[Dataset excerpt]

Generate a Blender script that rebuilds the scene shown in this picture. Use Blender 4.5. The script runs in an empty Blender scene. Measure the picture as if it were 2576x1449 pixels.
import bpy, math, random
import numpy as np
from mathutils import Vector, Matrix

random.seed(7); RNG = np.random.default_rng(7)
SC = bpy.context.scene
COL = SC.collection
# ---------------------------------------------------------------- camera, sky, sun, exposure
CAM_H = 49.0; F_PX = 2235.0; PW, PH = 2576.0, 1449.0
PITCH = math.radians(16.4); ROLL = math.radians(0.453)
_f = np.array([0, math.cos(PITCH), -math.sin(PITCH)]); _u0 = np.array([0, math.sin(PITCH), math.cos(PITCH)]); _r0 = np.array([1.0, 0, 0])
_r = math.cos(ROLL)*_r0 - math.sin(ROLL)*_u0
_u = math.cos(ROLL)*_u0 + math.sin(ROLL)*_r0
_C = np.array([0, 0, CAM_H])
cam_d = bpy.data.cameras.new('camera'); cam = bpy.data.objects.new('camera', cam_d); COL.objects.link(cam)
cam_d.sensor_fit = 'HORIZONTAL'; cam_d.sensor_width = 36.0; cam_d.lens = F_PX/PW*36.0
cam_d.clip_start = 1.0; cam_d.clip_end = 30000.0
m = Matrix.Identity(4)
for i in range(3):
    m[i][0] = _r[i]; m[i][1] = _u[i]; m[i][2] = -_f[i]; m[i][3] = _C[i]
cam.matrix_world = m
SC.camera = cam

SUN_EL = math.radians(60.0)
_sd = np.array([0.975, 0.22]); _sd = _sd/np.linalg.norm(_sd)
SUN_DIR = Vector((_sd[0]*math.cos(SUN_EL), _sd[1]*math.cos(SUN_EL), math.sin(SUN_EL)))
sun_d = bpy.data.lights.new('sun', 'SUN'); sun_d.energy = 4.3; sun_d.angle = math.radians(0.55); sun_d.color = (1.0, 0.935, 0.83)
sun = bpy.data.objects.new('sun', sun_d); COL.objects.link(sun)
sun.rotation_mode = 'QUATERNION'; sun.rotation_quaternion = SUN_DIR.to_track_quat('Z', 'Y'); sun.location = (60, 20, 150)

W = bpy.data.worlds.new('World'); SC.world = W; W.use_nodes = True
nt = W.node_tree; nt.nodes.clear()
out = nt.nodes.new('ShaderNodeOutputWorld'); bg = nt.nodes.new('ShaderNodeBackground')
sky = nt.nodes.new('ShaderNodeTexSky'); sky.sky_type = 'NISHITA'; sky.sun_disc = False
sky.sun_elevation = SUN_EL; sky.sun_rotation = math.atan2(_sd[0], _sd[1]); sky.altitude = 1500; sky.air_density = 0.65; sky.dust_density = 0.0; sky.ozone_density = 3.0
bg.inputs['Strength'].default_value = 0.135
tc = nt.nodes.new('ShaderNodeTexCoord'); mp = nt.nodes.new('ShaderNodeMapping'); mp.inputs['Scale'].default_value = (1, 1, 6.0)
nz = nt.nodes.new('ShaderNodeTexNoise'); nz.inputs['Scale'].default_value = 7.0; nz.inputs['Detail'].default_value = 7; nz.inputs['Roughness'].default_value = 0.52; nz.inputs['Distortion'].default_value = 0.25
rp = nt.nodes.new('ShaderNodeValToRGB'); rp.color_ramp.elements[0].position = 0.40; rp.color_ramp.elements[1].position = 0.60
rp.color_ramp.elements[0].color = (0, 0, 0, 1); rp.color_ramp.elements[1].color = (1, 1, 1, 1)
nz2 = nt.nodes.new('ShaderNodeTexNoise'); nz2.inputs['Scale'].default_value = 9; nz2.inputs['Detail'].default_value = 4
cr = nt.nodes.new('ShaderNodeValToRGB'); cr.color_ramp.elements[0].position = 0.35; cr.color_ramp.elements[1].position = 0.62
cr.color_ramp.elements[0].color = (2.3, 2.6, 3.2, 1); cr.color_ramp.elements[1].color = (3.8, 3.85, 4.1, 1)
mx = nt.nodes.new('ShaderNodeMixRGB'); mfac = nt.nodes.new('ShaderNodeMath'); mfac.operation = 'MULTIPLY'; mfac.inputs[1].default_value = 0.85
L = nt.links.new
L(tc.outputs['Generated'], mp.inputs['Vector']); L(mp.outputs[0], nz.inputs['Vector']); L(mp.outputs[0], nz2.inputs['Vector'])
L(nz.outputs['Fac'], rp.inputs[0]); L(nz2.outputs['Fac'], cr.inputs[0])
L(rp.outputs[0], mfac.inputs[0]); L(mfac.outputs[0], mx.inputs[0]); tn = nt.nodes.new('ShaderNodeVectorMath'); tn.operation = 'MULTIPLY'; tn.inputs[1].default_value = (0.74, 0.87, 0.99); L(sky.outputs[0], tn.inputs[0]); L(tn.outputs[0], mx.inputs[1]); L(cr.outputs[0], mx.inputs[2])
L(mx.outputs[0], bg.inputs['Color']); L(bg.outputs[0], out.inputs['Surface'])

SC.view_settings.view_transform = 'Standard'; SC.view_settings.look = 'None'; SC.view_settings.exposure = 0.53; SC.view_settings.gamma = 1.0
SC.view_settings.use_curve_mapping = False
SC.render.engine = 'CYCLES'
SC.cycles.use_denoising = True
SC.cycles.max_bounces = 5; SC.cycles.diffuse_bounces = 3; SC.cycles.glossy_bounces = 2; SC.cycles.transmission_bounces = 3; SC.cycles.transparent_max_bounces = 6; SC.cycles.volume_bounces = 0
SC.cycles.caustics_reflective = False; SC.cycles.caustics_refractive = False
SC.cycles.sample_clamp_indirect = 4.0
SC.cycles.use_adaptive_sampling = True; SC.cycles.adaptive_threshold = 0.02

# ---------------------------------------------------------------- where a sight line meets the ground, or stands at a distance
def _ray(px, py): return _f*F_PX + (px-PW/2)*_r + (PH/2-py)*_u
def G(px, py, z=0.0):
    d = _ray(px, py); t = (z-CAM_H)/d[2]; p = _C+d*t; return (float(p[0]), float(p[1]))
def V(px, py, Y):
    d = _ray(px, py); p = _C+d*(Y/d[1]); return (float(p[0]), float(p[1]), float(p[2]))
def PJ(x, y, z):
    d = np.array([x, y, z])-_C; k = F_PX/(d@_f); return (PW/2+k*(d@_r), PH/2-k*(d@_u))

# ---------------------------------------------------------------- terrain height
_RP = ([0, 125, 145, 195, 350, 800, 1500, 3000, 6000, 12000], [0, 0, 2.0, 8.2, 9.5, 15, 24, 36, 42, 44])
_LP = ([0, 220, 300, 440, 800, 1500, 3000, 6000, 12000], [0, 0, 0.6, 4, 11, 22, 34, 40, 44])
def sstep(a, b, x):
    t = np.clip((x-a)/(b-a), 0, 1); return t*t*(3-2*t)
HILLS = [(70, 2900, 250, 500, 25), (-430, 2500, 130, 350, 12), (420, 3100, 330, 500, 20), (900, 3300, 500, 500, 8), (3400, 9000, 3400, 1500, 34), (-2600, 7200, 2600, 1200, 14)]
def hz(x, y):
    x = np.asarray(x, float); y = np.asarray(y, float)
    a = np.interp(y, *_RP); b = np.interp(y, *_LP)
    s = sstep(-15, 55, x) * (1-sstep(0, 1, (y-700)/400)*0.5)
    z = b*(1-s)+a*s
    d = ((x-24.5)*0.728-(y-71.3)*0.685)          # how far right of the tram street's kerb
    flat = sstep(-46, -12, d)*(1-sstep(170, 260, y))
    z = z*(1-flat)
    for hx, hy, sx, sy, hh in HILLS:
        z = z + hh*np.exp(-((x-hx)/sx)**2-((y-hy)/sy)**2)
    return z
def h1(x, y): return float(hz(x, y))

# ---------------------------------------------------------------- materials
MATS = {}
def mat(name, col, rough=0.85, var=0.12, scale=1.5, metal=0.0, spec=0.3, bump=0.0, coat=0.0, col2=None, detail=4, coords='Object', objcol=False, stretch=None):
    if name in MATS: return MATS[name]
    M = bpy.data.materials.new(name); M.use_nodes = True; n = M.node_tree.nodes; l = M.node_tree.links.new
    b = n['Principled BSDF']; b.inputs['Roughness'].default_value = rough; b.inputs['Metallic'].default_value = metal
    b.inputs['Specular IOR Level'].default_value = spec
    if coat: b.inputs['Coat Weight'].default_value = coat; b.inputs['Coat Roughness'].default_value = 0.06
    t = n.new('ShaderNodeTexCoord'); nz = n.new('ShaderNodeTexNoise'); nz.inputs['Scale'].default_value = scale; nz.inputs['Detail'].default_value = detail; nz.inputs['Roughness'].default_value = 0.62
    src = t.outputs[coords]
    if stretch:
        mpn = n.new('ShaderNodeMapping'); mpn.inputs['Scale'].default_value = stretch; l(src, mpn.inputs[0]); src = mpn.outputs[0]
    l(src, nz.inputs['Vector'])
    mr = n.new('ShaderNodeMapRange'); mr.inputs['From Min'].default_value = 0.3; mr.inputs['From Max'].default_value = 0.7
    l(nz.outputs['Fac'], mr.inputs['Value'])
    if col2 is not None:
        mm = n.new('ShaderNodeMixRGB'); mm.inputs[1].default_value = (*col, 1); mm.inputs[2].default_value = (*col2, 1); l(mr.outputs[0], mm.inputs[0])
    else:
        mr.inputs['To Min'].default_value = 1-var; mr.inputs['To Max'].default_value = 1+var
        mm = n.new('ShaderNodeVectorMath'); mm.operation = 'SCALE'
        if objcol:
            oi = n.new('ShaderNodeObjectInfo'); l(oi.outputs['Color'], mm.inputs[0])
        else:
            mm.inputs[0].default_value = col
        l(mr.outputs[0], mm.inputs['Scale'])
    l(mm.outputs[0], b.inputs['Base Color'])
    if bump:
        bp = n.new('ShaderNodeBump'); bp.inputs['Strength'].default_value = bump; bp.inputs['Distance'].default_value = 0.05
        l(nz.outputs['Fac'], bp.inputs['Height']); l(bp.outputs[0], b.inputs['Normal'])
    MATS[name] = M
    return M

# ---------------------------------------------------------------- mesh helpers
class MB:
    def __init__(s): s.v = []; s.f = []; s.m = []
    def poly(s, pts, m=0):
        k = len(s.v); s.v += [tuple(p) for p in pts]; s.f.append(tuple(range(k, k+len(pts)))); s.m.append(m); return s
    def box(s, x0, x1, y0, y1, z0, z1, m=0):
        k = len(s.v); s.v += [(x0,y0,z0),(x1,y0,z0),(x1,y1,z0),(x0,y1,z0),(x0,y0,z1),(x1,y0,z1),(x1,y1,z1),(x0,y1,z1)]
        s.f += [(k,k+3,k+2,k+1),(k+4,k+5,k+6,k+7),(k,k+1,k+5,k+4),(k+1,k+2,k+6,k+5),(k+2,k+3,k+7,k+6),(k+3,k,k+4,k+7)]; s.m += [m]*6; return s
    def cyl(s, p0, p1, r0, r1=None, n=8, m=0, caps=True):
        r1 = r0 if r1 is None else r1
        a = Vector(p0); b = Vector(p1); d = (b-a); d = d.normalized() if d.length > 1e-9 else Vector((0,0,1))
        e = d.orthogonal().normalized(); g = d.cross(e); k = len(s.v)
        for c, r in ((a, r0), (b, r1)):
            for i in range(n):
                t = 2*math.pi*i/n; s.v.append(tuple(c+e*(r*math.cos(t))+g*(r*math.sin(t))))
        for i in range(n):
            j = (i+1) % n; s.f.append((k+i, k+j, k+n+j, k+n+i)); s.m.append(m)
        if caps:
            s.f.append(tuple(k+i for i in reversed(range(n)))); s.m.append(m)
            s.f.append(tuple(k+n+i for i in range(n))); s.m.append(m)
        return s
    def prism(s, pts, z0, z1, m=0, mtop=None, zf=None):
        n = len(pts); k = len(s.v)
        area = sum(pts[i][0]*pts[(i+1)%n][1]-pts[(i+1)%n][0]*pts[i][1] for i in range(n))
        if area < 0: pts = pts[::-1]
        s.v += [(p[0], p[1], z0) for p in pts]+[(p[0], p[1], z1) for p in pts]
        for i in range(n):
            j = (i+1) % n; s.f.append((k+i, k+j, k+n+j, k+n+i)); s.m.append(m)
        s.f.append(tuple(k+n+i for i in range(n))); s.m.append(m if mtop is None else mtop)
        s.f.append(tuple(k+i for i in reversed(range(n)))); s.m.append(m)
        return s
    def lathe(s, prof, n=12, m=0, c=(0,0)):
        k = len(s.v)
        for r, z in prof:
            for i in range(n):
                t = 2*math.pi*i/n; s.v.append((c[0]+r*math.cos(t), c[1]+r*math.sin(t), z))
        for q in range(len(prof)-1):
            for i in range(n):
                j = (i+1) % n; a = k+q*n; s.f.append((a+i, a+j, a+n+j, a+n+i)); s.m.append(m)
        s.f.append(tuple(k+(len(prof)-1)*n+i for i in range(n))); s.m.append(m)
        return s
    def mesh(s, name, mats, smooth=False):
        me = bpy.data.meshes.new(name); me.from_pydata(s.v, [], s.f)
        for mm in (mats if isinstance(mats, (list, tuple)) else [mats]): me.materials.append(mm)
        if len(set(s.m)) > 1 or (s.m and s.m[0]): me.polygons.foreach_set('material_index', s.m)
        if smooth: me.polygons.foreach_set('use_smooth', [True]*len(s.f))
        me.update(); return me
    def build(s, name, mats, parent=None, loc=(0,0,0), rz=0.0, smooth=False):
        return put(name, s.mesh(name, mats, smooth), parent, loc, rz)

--

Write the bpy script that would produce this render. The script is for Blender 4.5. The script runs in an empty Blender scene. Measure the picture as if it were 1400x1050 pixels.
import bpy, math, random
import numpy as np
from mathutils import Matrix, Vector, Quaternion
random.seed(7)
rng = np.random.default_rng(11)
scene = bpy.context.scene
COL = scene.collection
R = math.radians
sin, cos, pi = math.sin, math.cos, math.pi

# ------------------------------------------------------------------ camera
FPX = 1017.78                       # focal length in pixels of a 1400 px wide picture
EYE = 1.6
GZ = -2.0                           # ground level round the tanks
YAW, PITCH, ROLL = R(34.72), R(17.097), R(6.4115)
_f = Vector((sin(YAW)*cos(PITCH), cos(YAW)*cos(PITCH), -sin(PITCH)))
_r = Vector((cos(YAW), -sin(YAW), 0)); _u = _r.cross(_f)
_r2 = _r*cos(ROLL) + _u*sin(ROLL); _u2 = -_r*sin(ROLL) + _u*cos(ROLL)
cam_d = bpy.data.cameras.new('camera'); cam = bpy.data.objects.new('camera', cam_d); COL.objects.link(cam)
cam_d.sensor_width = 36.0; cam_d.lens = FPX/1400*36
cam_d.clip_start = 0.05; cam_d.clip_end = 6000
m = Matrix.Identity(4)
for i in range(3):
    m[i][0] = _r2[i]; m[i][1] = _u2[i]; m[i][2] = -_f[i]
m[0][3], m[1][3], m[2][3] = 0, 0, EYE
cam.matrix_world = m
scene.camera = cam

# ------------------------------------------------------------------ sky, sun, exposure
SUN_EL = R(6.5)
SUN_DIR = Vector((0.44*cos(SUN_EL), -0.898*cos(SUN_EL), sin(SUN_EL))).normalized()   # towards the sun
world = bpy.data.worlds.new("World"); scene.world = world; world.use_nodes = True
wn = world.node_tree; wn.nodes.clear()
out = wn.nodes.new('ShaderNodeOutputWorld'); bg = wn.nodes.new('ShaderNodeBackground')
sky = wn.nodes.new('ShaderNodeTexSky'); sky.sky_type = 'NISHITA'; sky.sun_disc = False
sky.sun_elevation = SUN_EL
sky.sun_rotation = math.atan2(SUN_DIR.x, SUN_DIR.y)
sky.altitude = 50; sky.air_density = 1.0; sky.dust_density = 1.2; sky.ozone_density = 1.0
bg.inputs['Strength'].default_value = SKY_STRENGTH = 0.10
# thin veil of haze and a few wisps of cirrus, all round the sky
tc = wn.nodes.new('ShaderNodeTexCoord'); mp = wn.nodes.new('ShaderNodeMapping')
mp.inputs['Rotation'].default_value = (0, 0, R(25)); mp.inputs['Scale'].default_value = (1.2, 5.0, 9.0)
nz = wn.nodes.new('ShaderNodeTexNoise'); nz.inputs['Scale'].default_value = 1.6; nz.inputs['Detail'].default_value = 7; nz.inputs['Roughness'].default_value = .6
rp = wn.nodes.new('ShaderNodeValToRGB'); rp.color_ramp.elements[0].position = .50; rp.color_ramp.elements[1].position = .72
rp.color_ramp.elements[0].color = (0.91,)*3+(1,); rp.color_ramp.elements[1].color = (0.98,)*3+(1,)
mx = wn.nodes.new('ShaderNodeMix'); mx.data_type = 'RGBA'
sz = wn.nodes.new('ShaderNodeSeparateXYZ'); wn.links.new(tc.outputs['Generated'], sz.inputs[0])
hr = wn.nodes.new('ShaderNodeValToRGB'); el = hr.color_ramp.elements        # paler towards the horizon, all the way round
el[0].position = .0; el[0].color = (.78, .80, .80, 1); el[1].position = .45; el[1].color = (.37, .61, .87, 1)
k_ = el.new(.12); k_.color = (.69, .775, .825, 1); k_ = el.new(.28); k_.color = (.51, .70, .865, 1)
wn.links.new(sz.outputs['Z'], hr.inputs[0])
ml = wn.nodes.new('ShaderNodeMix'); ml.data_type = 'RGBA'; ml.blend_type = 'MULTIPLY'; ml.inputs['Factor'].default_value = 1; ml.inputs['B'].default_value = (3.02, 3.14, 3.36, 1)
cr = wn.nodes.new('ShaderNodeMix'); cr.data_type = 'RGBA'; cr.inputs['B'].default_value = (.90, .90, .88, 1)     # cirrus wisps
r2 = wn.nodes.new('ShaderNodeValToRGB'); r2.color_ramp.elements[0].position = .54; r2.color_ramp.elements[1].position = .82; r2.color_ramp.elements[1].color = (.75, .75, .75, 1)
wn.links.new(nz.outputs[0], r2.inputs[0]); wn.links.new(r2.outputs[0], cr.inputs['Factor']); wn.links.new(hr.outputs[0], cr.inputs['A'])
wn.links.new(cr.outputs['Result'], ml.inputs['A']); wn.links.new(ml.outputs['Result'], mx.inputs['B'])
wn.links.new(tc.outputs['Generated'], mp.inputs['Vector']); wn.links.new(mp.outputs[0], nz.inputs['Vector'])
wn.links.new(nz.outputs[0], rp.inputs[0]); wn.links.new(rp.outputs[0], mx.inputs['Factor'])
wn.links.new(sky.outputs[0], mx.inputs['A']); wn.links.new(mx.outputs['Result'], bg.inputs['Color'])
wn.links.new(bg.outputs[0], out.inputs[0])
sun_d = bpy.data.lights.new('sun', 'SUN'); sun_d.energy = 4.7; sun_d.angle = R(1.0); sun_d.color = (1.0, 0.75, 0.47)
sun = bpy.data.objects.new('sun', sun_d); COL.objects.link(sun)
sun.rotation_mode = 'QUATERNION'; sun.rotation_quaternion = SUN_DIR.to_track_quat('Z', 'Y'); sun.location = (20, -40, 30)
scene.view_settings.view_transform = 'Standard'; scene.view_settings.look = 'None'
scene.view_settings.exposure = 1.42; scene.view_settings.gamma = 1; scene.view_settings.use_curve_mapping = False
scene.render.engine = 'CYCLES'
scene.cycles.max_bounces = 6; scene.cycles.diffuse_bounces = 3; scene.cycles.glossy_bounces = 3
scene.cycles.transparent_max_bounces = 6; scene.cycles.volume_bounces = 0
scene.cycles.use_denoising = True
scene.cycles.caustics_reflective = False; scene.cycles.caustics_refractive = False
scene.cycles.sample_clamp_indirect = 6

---

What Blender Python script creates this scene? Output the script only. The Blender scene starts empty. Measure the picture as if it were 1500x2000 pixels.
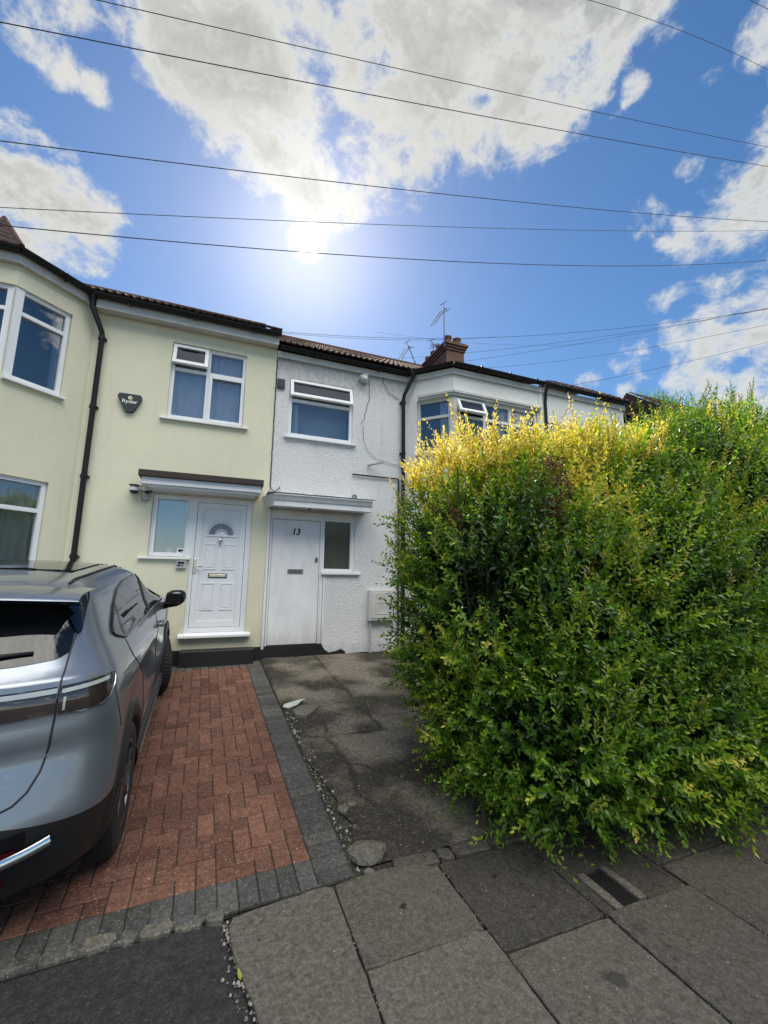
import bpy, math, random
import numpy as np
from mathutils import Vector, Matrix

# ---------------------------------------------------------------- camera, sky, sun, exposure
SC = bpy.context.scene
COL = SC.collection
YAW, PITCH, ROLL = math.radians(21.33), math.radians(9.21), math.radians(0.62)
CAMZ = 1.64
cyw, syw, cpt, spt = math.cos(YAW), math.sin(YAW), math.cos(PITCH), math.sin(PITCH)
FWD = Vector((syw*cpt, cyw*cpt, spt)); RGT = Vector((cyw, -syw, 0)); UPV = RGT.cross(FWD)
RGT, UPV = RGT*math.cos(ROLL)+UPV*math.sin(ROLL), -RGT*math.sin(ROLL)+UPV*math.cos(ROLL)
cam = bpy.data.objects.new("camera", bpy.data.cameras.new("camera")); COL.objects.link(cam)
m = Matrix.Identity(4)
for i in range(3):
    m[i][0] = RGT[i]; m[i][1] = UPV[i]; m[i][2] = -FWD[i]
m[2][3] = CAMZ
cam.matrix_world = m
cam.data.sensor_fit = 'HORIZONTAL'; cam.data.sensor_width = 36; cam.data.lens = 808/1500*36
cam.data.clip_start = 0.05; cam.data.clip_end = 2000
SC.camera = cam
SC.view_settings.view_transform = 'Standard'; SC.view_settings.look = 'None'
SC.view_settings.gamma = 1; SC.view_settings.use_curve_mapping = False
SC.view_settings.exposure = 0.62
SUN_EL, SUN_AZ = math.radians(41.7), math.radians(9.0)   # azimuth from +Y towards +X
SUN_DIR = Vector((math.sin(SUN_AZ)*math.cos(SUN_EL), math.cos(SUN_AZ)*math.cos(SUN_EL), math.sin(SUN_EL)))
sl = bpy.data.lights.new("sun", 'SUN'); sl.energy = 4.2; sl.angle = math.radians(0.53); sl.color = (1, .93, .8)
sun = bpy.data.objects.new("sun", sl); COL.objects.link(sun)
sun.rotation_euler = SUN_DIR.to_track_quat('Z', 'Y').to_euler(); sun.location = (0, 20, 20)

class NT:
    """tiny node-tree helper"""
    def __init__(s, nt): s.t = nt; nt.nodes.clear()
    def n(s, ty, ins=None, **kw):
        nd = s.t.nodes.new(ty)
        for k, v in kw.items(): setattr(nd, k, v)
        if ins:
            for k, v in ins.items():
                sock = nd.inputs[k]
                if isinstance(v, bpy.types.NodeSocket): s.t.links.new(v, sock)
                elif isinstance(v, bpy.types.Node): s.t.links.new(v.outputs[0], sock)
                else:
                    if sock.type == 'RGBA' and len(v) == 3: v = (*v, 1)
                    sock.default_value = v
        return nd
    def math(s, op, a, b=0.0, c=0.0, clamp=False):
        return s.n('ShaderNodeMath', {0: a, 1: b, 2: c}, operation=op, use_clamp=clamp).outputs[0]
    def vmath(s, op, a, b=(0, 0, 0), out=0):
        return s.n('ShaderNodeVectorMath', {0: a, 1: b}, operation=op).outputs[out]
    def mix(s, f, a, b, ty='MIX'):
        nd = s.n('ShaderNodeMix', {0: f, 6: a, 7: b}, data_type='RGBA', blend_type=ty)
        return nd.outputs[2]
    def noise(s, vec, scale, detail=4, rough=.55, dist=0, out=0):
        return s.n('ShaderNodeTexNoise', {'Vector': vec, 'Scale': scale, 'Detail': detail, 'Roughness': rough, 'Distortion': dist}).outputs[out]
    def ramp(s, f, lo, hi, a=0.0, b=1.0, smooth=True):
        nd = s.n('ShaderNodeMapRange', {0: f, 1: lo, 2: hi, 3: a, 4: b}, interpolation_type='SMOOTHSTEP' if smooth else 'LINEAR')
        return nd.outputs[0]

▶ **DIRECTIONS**
Search the entries for "runs" and copy out each line that has it.

▶ **CORRECT ANSWER**
Generate a Blender script that rebuilds the scene shown in this picture. Use Blender 4.5. The script runs in an empty Blender scene. Measure the picture as if it were 2576x1449 pixels.
Write the bpy script that would produce this render. The script is for Blender 4.5. The script runs in an empty Blender scene. Measure the picture as if it were 1400x1050 pixels.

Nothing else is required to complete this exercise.